Published online by Cambridge University Press: 31 August 2018
The love of boating is inherent, more or less, in the heart of every British boy, the more so if brought up within the sight of salt water
… careful papas and anxious mamas would do well to throw no obstacle in the way if master Harry or Tom show any predilection for yachting.
As yachting became increasingly popular among the members of the rapidly expanding middle class with surplus income to spend on leisure, so the composition and structure of yachting and yacht clubs changed, and the Corinthian style of yachting grew. The key factors in this growth were political stability and the creation of a railway network linking the cities to the coast.

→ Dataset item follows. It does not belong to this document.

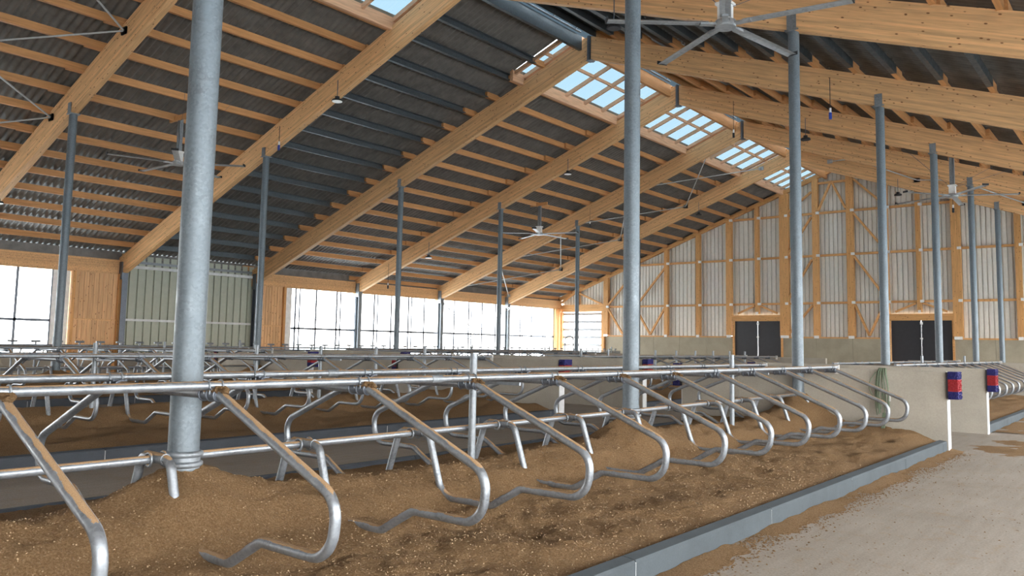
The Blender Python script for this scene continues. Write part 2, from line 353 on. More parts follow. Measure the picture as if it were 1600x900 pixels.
# ---------------------------------------------------------------- skylights
wn = 0
for y0, y1 in bays:
    if steel(y0): parts = [(y1-.62, y1)]
    else: parts = [(y0, y1)]
    for a, b in parts:
        wn += 1
        w = thing('window_%d' % wn, (XS, a, top(XS)), 'timber framed ridge skylight %s' % ('narrow strip closing the bay with steel purlins' if b-a < 1 else
                  'in the %s bay counted from the far gable wall' % ORD[min(15, int(round((YG-b)/6)))]), 'skylight', kind='structure'); off = Vector(w.location)
        B = lambda mb, n, mt: rbuild(mb, n, mt, w, off)
        t = PH-.02; xr = XC-.42
        xmid = (XS+xr)/2+.1
        B(MB().box(XS-.13, XS, a-.05, b+.05, top(XS)-.12, top(XS)+PH+.1), 'kerb_beam', 'sky_timber_y')
        nx = max(1, int(round((b-a)/1.18)))
        for k in range(nx+1):
            y = a+(b-a)*k/nx; yy = min(max(y, a+.06), b-.06)
            B(MB().beam((XS, yy, top(XS)+t-.05), (xr, yy, top(xr)+t-.05), .09, .13), 'glazing_bar', 'sky_timber')
        B(MB().box(xmid-.03, xmid+.03, a, b, top(xmid)+t-.11, top(xmid)+t-.0), 'transom', 'sky_timber_y')
        B(MB().box(xr-.05, xr+.05, a, b, top(xr)+t-.1, top(xr)+t+.05), 'head_rail', 'sky_timber_y')
        for k in range(nx):
            for xa, xb in ((XS, xmid), (xmid, xr)):
                ya, yb = a+(b-a)*k/nx+.01, a+(b-a)*(k+1)/nx-.01; zz = t+.03
                B(MB().add([(xa, ya, top(xa)+zz), (xb, ya, top(xb)+zz), (xb, yb, top(xb)+zz), (xa, yb, top(xa)+zz)], [(0, 1, 2, 3)]), 'pane', 'pane')

# ---------------------------------------------------------------- rafters
def frame_name(k): return {6: 'nearest the far gable wall', 5: 'second from the far gable wall', 4: 'third from the far gable wall', 3: 'at the far end of the bay with steel purlins',
                           2: 'at the near end of the bay with steel purlins', 1: 'nearest the camera at upper left', 0: 'over the large foreground column', -1: 'overhead behind the camera', -2: 'farthest behind the camera'}[k]
RW = .19
def rafter_mesh(x0, x1, s):
    # local: x along the underside from the ridge end, z up, length L; ends plumb cut
    L = math.hypot(x1-x0, under(x1)-under(x0)); th = math.atan(s); hn = RD*math.cos(th); k = RD*math.sin(th)
    return L, MB().prism([(0, 0), (L, 0), (L-k if 0 else L-k, hn), (-k, hn)], -RW/2, RW/2, 'y')
for i, k in enumerate(range(-2, 7)):
    y = FY[i]
    for side in (-1, 1):
        xe = -32.55 if side < 0 else 4.5; x0 = XC+side*.07; sl = SL if side < 0 else SR
        dx = xe-x0; L = math.hypot(dx, under(xe)-under(x0)); th = math.atan(sl); hn = RD*math.cos(th); kk = RD*math.sin(th)
        # prism in local frame: x down the slope, z normal
        mb = MB().prism([(0, 0), (L, 0), (L+kk*0-kk, hn), (-kk, hn)] if 1 else 0, -RW/2, RW/2, 'y')
        r = thing('glulam_rafter', (x0, y, under(x0)), '%s glulam roof rafter %s' % ('left-hand' if side < 0 else 'right-hand', frame_name(k)), 'rafter')
        o = mb.build('beam', 'glulam', r); o.rotation_euler = (0, th, 0 if side > 0 else math.pi)
        if side < 0:
            zt = RD; p = MB().box(.015, .125, -RW/2-.03, RW/2+.03, -.03, zt+.02).box(-.03, .17, -RW/2-.03, RW/2+.03, -.035, -.02)
            for yy in (-RW/2-.07, RW/2+.005): p.box(.04, .10, yy, yy+.065, -.03, zt+.02)
            p.build('ridge_bracket', 'galv_dark', r)
# ---------------------------------------------------------------- columns
def column(x, y, k, row, foot):
    c = thing('steel_column', (x, y, .3), 'round galvanised column of the %s row, under the rafter %s' % (row, frame_name(k)), 'column', '%s row of columns' % row)
    zt = under(x)-.3; MB().cyl(0, 0, -.28, zt, .104, 28).build('shaft', 'galv_col', c)
    p = MB().box(-.09, .09, -RW/2-.025, -RW/2-.008, zt-.02, zt+.30).box(-.13, .13, -.13, .13, zt-.012, zt+.012); p.build('head_plate', 'galv', c)
    if row == 'near':
        p = MB()
        for z in (.56, .49): p.ring((0, 0, z-.02), .112, .022, 'z', 24, 6)
        p.cyl(0, 0, .44, .56, .113, 24); p.build('collar', 'galv', c)
    if foot:
        p = MB().add([(-.06, -.24, .0), (.06, -.24, .0), (.11, -.33, .30), (-.11, -.33, .30), (-.06, -.09, .0), (.06, -.09, .0), (.11, -.09, .30), (-.11, -.09, .30)], [(0, 1, 2, 3), (5, 4, 7, 6), (4, 0, 3, 7), (1, 5, 6, 2), (3, 2, 6, 7), (4, 5, 1, 0)]); p.build('base_foot', 'kerb', c)
    return c
for i, k in enumerate(range(-2, 7)):
    if k >= 0: column(XM, FY[i], k, 'near', k in (0, 1))
    if k >= 0: column(XCL, FY[i], k, 'far left', False)
# ---------------------------------------------------------------- roof bracing rods
def rod(p0, p1, label):
    p0, p1 = Vector(p0), Vector(p1); t = thing('bracing_rod', p0, label, 'tie rod', 'roof and wall bracing rods'); d = p1-p0
    MB().tube([(0, 0, 0), d], .024, 8).build('rod', 'rod', t)
    MB().tube([d*.08, d*.115], .035, 8).build('turnbuckle', 'galv_dark', t)
    for q in (Vector((0, 0, 0)), d): MB().box(q.x-.12, q.x+.12, q.y-.02, q.y+.02, q.z-.09, q.z+.09).build('gusset_plate', 'rod', t)
nodes = [-15.6, -19.8, -23.9, -28.0, -32.0]
zn = lambda x: under(x)+.5
for (ya, yb, w) in ((FY[2]+.13, FY[3]-.13, 'upper left bay near the camera'), (FY[7]+.13, FY[8]-.13, 'second bay from the far gable')):
    for i in range(4):
        if ya > 20 or i > 0 or True:
            a, b = nodes[i], nodes[i+1]
            rod((a, ya, zn(a)), (b, yb, zn(b)), 'roof tie rod, %s below the ridge, falling away, %s' % (ORD[i], w))
            rod((b, ya, zn(b)), (a, yb, zn(a)), 'roof tie rod, %s below the ridge, rising away, %s' % (ORD[i], w))
rn = [-12.2, -8.4, -4.3, -.2]
for i in range(3):
    a, b = rn[i], rn[i+1]; ya, yb = FY[7]+.13, FY[8]-.13
    rod((a, ya, zn(a)), (b, yb, zn(b)), 'right-slope roof tie rod, %s from the ridge, falling away' % ORD[i])
    rod((b, ya, zn(b)), (a, yb, zn(a)), 'right-slope roof tie rod, %s from the ridge, rising away' % ORD[i])
ya, yb = FY[7]+.1, FY[8]-.1
rod((-32.1, ya, 3.9), (-32.1, yb, .95), 'thin wall tie rod falling away across the left opening'); rod((-32.0, ya, .95), (-32.0, yb, 3.9), 'thin wall tie rod rising away across the left opening')
# ---------------------------------------------------------------- left wall
lw = thing('wall_left', (XL, 18, 0), 'left long wall with concrete base, timber header, plank panels and cladding bay', 'wall', kind='structure'); lo = Vector(lw.location)
LB = lambda mb, n, mt, p=lw, off=lo: rbuild(mb, n, mt, p, off)
for i in range(10): LB(MB().box(-32.62, -32.42, -15+6*i+.01, -9+6*i-.01, 0, .85), 'concrete_panel', 'conc')
for (a, b) in bays:
    if not steel(a): LB(MB().box(-32.48, -32.3, a+.02, b-.02 if b < YG else YG, 2.5+H, 3.08+H), 'header_beam', 'glulam')
    LB(MB().box(-32.5, -32.42, a, b, 2.9+H, 3.42+H), 'eave_closure', 'roof')
LB(MB().box(-32.5, -32.38, 15.0, 21.0, 3.0+H, 3.1+H), 'eave_angle', 'galv')
def ribs(a, b, pit, d, zlo, zhi, plane, axis, base=None):
    """trapezoid-ribbed sheet; axis 'x' spans x at y=plane, axis 'y' spans y at x=plane; ribs face the room"""
    mb = MB(); vs = []; n = max(1, int(round((b-a)/pit))); p = (b-a)/n; pts = []
    for i in range(n): pts += [(a+i*p, 0), (a+i*p+p*.74, 0), (a+i*p+p*.78, -d*1.5), (a+i*p+p*.95, -d*1.5)]
    pts.append((b, 0))
    for t, dd in pts:
        x, y = (t, plane+dd) if axis == 'x' else (plane+dd, t)
        z1 = zhi(t) if callable(zhi) else zhi
        vs += [(x, y, zlo), (x, y, z1)]
    mb.add(vs, [(2*i, 2*i+2, 2*i+3, 2*i+1) for i in range(len(pts)-1)]); return mb
for i in range(6): LB(ribs(15.0+1.01*i, 15.0+1.01*(i+1)+.006, .32, .045, .80, 3.32+H, -32.40, 'y'), 'cladding_sheet', 'clad_green')
for z, h in ((.72, .09), (2.85, .12)): LB(MB().box(-32.38, -32.27, 15.05, 20.85, z+H-h/2, z+H+h/2), 'steel_girt', 'strip')
for (a, b) in ((13.2, 14.82), (21.14, 22.5)):
    n = 9
    for z0, z1 in ((.86, .66+H), (.72+H, 2.51+H)):
        for i in range(n):
            ya = a+(b-a)*i/n; LB(MB().prism([(-32.36, ya+.003), (-32.30+.006*(i % 2), ya+.010), (-32.30+.006*(i % 2), ya+(b-a)/n-.010), (-32.36, ya+(b-a)/n-.003)], z0, z1, 'z'), 'plank', 'plank')
    LB(MB().box(-32.34, -32.28, a, b, .66+H, .72+H), 'plank_rail', 'glulam')
    for yy in (a-.12, b+.0): LB(MB().box(-32.45, -32.18, yy, yy+.12, .0, 2.52+H), 'timber_stud', 'post')
for i, k in enumerate(range(-2, 7)):
    y = FY[i]; x = -32.15; mb = MB(); dk = k in (2, 3)
    mb.box(x-.12, x-.105, y-.11, y+.11, 0, 2.6+H); mb.box(x+.105, x+.12, y-.11, y+.11, 0, 2.6+H); mb.box(x-.11, x+.11, y-.008, y+.008, 0, 2.6+H); mb.box(x-.13, x+.13, y-.13, y+.13, 0, .02)
    mb.box(x-.12, x+.12, y-.14, y-.11, 2.3+H, 3.0+H)
    LB(mb, 'steel_post', 'galv_dark' if dk else 'galv')
# open bays: wires, mid rail, roller tube
for wi, (a, b) in enumerate(((-15, 13.05), (22.62, 44.2))):
    wn += 1; w = thing('window_%d' % wn, (XL, a, .85), ['open wall bay left of the plank panel with net wires', 'long bright open wall bay with net wires before the gable'][wi], 'opening', kind='structure'); off = Vector(w.location)
    B = lambda mb, n, mt: rbuild(mb, n, mt, w, off)
    y = b-.6 if wi == 0 else a+.65; s = -1 if wi == 0 else 1; k = 0
    while (y > a if wi == 0 else y < b):
        B(MB().box(-32.37, -32.345, y-.045, y+.045, .85, 2.5+H), 'net_wire', 'galv_dark')
        if k % 2 == 0: B(MB().box(-32.37, -32.345, y+.20, y+.27, .85, 2.5+H), 'net_wire', 'galv_dark')
        y += s*(1.26 if k % 2 else 1.2); k += 1
    B(MB().box(-32.37, -32.345, a, b, .55+H, .65+H), 'mid_wire', 'galv_dark')
    e = b if wi == 0 else a
    B(MB().box(-32.40, -32.34, min(e, e+s*.42), max(e, e+s*.42), .85, 2.5+H), 'net_edge', 'white') if wi else B(MB().box(-32.40, -32.34, 12.45, 13.05, .85, 2.5+H), 'net_edge', 'white')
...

Regarding political stability, the working class moved away from radicalism towards cooperation, friendly societies and trade unionism. Abroad, the Navy was establishing a Pax Britannica that lasted from the Crimean War (1853–1856) to the First World War.
With the advent of the railways, ‘the countryside seemed to shrink perceptibly, as the iron rails swiftly formed connections between the cities, linking town and country, city and coast, and bringing together the far extremities of the land’.
Who Were the New Participants in Yachting?
As Ryan has pointed out, yachting expands as the middle class expands, and it was expanding fast. We can distinguish three overlapping but distinct groups.
Firstly, there were those involved in manufacturing or the production of raw materials, such as coal. It was among these new industrialists, the manufacturers and their managers, that new yachtsmen were recruited; and if not from them, because they were too concerned and too anxious about maintaining their new found status and wealth, from their sons.
These men were, very predominantly, based in and around the cities, created by the Industrial Revolution. In the second half of the nineteenth century, Manchester, Salford (the location of Engels’ The Condition of the Working Class in England in 1844), Birmingham, Leeds, Sheffield, Newcastle, Hull, Bristol and Glasgow all doubled or trebled their population. New cities grew from towns, created because they were suitable for a particular product or process like Leicester (engineering, joinery, traditional hosiery), Stokeon- Trent (pottery), Cardiff (coal export), Middlesborough and Barrow-in- Furness (ironworks), and Crewe and Swindon (railways).